As emphasized by the Federal Court in Information Commissioner of Canada v. Toronto Port Authority and Canadian Press Enterprises Inc., 2016 FC 683 (paragraph 72), to impose an obligation on me to relaunch the investigation when the investigation is complete would:
(1) frustrate the investigation process; (2) be contrary to the duties imposed upon government institutions under subsection 4(2.1) and paragraph 10(1)(b) of the ATIA to make every reasonable effort to assist requesters and to identify the specific provision of the ATIA for a refusal, respectively; (3) undermine the Commissioner's role as the master of her own process; and (4) potentially undermine the quasi-constitutional right of timely access.

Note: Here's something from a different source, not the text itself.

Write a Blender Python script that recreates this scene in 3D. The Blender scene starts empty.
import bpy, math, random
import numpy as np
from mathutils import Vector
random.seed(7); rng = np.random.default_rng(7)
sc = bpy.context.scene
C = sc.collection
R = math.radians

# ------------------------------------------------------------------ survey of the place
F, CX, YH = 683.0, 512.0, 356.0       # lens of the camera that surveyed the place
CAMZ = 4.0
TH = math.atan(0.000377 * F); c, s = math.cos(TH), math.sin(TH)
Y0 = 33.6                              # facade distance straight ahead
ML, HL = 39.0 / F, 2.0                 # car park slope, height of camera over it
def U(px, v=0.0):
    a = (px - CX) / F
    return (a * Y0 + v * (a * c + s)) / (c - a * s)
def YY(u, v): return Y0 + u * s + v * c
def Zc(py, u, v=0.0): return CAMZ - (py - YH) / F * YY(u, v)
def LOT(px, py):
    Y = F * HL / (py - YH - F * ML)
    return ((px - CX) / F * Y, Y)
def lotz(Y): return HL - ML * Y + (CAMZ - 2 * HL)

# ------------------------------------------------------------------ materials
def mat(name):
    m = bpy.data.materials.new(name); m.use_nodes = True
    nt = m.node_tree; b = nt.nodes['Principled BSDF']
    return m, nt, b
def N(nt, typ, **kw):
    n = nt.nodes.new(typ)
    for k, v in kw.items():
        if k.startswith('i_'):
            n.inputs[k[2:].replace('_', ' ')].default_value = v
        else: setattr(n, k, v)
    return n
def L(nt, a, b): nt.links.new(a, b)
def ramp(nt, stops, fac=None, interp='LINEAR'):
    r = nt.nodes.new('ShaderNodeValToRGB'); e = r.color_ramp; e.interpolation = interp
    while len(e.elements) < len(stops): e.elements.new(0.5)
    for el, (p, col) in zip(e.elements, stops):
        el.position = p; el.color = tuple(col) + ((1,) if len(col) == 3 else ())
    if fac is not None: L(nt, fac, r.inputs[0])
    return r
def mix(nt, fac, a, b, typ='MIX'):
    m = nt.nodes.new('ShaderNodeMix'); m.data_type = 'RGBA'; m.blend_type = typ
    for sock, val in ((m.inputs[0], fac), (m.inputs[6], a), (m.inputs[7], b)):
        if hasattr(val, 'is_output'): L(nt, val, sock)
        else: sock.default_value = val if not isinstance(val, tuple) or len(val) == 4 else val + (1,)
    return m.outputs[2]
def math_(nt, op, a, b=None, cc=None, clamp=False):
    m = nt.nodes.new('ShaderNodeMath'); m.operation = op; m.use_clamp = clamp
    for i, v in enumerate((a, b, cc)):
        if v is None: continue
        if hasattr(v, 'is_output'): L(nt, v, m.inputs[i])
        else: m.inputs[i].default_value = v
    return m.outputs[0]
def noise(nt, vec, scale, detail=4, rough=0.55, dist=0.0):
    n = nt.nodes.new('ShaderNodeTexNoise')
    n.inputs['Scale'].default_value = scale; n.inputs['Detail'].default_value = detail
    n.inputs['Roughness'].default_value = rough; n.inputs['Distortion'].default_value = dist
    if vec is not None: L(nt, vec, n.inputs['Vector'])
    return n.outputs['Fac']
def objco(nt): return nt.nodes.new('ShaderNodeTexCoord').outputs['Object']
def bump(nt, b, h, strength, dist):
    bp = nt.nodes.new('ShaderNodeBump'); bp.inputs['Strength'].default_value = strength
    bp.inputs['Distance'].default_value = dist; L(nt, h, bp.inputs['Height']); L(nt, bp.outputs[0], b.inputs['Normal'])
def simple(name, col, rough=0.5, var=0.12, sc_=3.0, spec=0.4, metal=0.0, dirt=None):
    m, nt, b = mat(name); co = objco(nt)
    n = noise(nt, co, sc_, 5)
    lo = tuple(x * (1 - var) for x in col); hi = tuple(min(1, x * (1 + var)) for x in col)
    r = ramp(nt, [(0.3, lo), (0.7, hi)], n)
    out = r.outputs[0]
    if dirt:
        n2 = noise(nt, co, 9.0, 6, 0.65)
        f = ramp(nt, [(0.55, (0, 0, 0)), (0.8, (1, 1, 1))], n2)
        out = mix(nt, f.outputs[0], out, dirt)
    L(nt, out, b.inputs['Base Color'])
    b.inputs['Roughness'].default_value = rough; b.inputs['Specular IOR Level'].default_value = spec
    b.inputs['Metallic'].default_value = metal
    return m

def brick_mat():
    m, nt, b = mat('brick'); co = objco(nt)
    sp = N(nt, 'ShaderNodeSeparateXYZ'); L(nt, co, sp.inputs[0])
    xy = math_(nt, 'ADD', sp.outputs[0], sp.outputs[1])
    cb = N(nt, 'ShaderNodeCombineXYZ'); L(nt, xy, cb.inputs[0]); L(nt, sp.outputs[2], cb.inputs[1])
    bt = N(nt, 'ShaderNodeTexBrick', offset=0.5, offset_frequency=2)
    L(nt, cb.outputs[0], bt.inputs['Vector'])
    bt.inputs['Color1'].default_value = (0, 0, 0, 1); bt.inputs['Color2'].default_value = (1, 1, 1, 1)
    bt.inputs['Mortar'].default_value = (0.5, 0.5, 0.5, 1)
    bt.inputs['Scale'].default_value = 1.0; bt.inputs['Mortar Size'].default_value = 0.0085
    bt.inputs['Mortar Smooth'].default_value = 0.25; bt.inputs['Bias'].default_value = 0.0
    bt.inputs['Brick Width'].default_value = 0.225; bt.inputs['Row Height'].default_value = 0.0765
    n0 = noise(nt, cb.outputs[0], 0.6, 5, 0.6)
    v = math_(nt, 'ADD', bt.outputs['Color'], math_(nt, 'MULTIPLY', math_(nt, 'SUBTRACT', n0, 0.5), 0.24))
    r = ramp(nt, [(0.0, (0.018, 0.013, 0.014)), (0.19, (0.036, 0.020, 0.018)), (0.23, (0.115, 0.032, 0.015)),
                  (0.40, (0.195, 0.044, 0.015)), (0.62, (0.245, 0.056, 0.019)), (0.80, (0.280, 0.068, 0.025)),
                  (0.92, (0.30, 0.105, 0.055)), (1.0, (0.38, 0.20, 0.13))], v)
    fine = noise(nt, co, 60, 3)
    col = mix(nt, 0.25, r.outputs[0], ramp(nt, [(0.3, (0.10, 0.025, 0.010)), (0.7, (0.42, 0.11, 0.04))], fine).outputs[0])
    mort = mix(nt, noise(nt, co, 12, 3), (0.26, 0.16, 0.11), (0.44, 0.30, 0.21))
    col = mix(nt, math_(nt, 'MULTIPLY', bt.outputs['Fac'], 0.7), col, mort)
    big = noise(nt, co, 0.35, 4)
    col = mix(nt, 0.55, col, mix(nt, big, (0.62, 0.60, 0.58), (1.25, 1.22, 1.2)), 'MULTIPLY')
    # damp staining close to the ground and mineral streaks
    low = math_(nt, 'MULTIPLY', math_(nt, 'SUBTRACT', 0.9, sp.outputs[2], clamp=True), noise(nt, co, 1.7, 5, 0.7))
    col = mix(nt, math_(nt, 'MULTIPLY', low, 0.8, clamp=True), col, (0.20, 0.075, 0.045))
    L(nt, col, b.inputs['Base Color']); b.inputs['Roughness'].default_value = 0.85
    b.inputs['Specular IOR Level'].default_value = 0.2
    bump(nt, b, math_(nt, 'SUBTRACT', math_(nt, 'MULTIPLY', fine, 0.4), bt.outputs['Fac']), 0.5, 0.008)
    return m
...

I trust that the CBSA and other institutions subject to the Act will abide to the above when providing representations during the course of the OIC’s investigations. Doing so ensures that the investigation process remains as efficient as possible and that the rules of procedural fairness are followed.
Review by Federal Court
When an allegation in a complaint falls under paragraph 30(1)(a), (b), (c), (d), (d.1) or (e) of the Act, the complainant has the right to apply to the Federal Court for a review. When the Information Commissioner makes an order(s), the institution also has the right to apply for a review. The complainant and/or institution must apply for a review within 35 business days after the date of this report. When they do not, third parties] may apply for a review within the next 10 business days. Whoever applies for a review must serve a copy of the application for review to the relevant parties, as per section 43. If no one applies for a review by these deadlines, the order(s) takes effect on the 46th business day after the date of this report.
Other recipient of final report
As required by subsection 37(2), this report was provided to KPMG.